## Instructions for the task
Read through the data and report every line in which the word "from" occurs.

********************

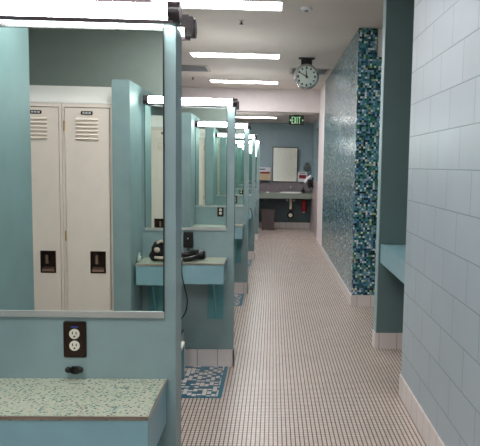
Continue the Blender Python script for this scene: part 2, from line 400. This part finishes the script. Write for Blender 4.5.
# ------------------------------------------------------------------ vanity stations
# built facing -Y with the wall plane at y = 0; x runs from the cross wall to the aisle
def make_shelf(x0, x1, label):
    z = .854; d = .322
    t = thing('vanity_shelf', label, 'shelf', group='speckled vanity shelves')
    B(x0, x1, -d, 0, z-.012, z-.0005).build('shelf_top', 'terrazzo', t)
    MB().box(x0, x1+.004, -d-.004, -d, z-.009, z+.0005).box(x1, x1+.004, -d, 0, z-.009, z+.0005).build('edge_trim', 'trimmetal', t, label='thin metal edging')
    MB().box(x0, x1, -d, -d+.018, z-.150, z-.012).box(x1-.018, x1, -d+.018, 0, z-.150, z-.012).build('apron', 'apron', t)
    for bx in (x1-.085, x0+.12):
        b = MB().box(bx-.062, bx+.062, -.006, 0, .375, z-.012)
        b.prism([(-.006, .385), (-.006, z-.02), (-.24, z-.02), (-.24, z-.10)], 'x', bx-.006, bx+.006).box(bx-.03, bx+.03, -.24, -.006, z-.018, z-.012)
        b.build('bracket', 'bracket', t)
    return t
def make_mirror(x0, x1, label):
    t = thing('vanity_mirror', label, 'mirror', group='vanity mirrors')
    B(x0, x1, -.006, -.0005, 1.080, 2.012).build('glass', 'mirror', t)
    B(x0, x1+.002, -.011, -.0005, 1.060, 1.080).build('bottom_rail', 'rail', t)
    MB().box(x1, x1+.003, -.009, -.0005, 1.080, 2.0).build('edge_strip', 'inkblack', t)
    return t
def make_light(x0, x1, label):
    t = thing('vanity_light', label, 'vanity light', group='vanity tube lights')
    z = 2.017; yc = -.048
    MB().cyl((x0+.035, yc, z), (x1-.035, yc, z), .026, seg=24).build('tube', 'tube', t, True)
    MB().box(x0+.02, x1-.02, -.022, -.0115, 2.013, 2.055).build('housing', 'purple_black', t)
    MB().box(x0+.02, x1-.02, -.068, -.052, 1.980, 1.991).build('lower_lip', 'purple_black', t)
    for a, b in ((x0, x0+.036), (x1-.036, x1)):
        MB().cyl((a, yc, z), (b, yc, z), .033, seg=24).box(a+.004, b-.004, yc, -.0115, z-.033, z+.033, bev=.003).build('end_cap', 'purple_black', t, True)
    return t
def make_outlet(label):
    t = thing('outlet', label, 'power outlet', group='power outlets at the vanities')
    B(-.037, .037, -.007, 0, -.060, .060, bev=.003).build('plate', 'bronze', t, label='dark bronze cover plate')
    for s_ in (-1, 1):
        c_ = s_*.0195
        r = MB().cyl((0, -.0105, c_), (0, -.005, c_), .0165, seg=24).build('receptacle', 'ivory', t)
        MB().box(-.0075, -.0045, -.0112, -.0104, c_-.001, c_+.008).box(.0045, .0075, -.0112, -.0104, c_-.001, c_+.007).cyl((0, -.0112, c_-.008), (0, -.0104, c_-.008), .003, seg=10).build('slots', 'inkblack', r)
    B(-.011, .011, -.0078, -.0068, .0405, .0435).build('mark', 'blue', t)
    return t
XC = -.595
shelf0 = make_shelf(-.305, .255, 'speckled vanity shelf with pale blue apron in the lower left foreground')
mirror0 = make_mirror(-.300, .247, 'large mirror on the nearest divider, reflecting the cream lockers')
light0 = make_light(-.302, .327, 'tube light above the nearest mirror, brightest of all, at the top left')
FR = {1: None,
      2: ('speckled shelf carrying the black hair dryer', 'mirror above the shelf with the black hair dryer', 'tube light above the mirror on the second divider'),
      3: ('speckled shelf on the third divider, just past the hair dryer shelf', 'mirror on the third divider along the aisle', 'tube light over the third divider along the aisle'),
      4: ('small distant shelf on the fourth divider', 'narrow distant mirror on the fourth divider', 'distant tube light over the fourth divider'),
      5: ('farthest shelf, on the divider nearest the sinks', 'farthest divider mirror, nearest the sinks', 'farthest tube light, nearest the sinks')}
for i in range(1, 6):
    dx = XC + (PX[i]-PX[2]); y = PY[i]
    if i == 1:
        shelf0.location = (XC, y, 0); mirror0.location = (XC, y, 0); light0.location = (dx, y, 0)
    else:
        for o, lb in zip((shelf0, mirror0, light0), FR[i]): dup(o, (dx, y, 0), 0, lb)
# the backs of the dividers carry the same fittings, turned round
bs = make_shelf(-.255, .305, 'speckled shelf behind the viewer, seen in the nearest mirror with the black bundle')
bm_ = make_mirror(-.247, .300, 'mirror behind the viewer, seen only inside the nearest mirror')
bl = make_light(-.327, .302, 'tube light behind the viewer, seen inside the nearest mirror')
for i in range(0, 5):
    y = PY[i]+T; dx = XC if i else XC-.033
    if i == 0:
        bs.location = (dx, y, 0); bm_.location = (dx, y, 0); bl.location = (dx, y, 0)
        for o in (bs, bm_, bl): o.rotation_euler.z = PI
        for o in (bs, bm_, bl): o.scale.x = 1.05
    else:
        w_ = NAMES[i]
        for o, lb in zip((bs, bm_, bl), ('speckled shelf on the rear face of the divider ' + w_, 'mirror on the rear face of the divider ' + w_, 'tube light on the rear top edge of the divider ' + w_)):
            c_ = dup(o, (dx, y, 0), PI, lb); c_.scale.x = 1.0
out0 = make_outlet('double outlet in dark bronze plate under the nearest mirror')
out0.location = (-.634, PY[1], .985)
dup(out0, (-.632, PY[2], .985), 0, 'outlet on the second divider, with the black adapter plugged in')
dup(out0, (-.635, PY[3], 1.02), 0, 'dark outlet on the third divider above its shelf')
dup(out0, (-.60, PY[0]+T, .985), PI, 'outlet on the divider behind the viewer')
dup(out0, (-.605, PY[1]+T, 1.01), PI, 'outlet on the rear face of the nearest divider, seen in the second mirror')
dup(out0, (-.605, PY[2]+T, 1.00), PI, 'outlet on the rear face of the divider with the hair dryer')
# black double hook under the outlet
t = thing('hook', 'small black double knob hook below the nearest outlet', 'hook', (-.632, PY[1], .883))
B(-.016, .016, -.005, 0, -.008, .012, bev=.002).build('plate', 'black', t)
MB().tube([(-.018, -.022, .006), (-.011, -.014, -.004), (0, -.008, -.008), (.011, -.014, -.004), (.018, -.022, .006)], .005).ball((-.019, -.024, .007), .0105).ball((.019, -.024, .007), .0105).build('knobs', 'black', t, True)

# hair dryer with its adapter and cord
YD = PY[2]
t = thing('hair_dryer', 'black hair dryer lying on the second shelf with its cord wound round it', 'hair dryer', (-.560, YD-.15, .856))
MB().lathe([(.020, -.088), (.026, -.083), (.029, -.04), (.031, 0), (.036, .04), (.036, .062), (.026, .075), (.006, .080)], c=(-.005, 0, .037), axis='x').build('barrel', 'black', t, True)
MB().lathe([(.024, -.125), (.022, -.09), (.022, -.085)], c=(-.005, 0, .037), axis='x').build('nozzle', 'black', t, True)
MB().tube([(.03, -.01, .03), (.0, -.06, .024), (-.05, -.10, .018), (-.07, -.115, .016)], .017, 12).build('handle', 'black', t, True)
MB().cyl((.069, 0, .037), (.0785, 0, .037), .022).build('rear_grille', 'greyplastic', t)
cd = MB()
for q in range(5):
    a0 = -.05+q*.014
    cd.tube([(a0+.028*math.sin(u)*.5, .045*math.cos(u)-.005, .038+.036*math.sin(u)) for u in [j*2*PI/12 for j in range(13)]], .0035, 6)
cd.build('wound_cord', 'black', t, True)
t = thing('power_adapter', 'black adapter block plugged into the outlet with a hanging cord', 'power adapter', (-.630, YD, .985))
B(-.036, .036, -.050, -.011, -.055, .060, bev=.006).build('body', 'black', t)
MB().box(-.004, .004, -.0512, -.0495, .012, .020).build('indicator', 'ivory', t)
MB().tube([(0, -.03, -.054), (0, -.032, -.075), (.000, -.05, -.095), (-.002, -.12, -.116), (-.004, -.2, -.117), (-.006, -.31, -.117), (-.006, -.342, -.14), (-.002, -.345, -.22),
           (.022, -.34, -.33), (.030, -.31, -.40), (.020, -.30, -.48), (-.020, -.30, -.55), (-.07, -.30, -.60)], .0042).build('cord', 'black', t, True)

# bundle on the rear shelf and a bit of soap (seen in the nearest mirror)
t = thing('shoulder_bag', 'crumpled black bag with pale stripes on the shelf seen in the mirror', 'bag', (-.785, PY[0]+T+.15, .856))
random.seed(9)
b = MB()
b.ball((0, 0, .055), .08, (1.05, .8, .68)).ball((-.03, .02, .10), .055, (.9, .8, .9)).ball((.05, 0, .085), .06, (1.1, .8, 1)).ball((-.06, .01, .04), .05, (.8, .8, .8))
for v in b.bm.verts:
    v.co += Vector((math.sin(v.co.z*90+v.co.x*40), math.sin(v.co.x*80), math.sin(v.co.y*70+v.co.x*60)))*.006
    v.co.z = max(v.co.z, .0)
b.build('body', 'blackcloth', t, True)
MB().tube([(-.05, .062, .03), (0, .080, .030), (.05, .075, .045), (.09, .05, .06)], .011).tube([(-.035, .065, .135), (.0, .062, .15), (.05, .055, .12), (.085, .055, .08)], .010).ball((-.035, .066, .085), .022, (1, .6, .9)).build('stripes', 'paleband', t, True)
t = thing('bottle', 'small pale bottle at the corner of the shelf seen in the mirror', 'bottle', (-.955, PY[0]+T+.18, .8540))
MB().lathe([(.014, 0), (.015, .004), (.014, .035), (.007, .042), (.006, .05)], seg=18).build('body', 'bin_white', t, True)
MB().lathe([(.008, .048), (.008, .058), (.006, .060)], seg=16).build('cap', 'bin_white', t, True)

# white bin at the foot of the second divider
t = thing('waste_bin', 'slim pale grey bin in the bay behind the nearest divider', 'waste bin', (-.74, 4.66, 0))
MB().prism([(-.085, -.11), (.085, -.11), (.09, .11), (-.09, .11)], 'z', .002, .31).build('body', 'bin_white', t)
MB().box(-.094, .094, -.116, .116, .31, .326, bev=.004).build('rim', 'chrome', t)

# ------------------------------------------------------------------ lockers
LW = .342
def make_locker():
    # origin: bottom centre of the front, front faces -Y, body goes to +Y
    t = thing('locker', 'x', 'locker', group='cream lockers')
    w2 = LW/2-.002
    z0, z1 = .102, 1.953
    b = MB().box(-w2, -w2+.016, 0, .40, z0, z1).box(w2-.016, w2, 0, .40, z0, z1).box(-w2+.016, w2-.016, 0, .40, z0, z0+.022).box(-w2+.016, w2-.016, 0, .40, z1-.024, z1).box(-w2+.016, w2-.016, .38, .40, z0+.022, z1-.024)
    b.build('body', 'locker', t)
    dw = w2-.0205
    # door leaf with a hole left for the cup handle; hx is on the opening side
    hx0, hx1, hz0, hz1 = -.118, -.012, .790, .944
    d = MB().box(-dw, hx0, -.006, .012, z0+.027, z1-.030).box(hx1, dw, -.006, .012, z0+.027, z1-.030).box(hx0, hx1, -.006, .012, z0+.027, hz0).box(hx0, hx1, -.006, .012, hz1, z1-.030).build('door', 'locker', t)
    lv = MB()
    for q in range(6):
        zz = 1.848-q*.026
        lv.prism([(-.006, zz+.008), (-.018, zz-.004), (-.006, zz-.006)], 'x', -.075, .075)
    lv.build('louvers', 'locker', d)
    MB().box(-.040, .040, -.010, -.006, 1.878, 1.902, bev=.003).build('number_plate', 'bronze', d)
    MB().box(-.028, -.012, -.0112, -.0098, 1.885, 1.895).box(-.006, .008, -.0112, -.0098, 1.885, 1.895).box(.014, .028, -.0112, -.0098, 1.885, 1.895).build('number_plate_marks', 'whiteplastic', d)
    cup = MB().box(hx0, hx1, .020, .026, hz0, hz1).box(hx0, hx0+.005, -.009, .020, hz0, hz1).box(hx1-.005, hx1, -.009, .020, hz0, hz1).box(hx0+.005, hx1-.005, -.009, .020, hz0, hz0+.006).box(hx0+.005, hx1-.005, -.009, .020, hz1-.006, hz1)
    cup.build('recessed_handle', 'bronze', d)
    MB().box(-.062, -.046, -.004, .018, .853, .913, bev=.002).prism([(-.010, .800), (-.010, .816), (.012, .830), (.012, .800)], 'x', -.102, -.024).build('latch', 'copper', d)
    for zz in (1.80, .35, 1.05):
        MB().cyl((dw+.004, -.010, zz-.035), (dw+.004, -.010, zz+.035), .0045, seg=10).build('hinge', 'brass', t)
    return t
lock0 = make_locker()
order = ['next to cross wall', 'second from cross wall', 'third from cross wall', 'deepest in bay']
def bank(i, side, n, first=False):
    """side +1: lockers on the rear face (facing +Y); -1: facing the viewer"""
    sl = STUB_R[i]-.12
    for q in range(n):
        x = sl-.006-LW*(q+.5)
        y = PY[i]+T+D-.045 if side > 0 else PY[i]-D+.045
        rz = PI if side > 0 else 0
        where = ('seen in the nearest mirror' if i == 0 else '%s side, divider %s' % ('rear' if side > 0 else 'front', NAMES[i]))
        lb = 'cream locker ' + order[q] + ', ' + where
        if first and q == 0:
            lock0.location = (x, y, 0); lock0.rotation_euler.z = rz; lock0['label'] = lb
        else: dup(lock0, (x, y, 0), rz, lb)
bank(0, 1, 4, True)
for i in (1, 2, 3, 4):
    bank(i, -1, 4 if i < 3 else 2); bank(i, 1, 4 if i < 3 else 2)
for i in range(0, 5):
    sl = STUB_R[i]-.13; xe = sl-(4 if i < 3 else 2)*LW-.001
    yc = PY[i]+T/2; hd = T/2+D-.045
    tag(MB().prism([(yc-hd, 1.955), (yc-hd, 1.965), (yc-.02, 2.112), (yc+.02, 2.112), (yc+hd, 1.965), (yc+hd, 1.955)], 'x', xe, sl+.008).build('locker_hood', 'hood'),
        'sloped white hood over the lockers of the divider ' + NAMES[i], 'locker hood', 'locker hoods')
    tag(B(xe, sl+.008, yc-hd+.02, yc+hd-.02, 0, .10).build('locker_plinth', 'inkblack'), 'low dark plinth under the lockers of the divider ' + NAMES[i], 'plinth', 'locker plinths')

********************

## Exercise solution
Continue the Blender Python script for this scene: part 2, from line 400. This part finishes the script. Write for Blender 4.5.
# built facing -Y with the wall plane at y = 0; x runs from the cross wall to the aisle
order = ['next to cross wall', 'second from cross wall', 'third from cross wall', 'deepest in bay']